Regarding that aspect of panel-to-panel storytelling, Hampton confessed that it can be a struggle either justifying or simply integrating those splash pages. "I guess the thing that I find difficult is making splashes and double-page spreads either convince the reader that these are just big panels, which aren't to be given any greater importance, or give them so much importance that they merit this larger room," Hampton said. "It's always problematic for me when I go for a bigger image. I feel like I have to do one or the other. I have to make it seem like it's just one more panel and therefore don't be blown away or taken out of the story just because it's bigger, and take in the information-which is not easy to do, because the reader wants to think that it's there for a reason. And there's a part of me that goes, alright, now make it deserve the space. And so, how do I do that? A natural instinct would be to throw a whole bunch of stuff around and play 'Where's Waldo' with the reader so they say, ok, there's a reason for me to be hanging out here. It's not a question mark that I have an answer for yet. That's one of the bigger issues for me, is how to deal with story flow and still incorporate such a thing as a splash."

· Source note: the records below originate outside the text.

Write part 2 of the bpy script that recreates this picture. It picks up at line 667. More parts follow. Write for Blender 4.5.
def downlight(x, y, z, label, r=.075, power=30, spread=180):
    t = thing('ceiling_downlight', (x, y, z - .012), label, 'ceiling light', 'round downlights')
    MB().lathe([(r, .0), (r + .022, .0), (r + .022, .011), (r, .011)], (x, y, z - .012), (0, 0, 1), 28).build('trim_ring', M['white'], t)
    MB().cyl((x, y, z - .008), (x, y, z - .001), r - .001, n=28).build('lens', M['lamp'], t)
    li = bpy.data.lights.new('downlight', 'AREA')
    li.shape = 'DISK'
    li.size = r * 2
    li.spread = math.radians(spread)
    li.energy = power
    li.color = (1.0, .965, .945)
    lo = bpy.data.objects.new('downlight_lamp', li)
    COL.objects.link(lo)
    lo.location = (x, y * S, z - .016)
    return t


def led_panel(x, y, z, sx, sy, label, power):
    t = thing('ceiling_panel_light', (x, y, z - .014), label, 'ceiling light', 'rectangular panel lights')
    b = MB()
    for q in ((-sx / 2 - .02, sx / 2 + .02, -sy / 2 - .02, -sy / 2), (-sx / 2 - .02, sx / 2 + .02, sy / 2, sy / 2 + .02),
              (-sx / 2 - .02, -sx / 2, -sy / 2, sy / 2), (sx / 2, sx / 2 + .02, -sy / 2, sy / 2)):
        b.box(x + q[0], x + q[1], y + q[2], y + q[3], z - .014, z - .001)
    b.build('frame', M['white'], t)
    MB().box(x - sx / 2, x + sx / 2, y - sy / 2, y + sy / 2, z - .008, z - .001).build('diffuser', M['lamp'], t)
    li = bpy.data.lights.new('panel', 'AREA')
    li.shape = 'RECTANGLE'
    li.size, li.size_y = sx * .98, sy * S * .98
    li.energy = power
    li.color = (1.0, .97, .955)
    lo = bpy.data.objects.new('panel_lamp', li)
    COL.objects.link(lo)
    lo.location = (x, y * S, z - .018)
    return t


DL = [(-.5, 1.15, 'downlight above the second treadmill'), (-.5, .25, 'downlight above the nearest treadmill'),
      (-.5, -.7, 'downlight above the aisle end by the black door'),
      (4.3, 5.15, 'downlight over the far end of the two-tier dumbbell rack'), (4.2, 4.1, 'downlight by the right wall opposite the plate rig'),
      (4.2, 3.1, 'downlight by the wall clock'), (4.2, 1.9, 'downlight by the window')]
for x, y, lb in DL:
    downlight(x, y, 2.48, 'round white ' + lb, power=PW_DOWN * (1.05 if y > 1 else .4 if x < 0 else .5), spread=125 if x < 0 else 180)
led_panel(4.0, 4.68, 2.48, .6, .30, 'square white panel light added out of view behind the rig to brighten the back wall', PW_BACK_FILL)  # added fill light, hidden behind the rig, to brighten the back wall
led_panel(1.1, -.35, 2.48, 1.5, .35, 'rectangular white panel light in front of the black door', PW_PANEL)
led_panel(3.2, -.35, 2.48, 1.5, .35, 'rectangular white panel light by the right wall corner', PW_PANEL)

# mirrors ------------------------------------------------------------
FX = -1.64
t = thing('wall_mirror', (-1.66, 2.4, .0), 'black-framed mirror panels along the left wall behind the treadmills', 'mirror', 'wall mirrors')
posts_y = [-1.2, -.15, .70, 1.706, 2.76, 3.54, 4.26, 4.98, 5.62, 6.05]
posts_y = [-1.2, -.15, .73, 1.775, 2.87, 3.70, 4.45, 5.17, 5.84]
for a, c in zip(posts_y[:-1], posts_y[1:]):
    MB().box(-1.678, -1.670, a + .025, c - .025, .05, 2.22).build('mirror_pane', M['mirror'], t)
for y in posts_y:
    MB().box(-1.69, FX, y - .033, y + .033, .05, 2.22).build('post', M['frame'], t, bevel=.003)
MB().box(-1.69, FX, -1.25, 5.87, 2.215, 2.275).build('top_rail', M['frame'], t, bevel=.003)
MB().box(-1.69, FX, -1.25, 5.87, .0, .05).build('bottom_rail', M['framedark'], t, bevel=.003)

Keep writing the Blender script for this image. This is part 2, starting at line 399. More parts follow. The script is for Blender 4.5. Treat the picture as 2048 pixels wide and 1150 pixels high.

There is also sometimes a storytelling element within a panel, an implicit activity that plays out as the reader's eye scans the page. One notable example is a spread in which Adam, before Eve's creation, rides an elephant and is surrounded by beasts of the land on the upper portion of the page, while apes teem in the darkness somewhat ominously in the lower half. "Sometimes the image is very straightforward," Hampton said of his full-page images. "There are a number of instances where there will be a splash page or a very large panel, that's nothing but an establishing shot or just of an action. Then, it's quite straightforward. I don't see those images as anything more than one more image in the storytelling progression. Sometimes it can just seem like a simple action. Whereas with that one, I wanted to play with the idea that Adam, although he was in charge [of the animals], I also wanted to show them outside of him. In the upper tier, you've got him on the elephant, and then I think he may have some other animals about, but then below you have this group of monkeys that, outside of what he was doing, they were doing something else.

"Now, was I consciously trying to evoke Darwinist thinking? I don't know," Hampton laughed. "I don't remember. But you can read it as that, as suggesting that there are two storylines here, two competing ideas."

Both Elliot and Hampton remain proud of their work on "The Bible: Eden," 10 years after its original serialization. "Of all the things that I've done, this was one of the most gratifying," Hampton said. "It was a lot of work, and it was a very strange environment, and there were certain restrictions. But it was a period in which I turned some corners in my development as a storyteller and as a painter, and I'm very proud of the work."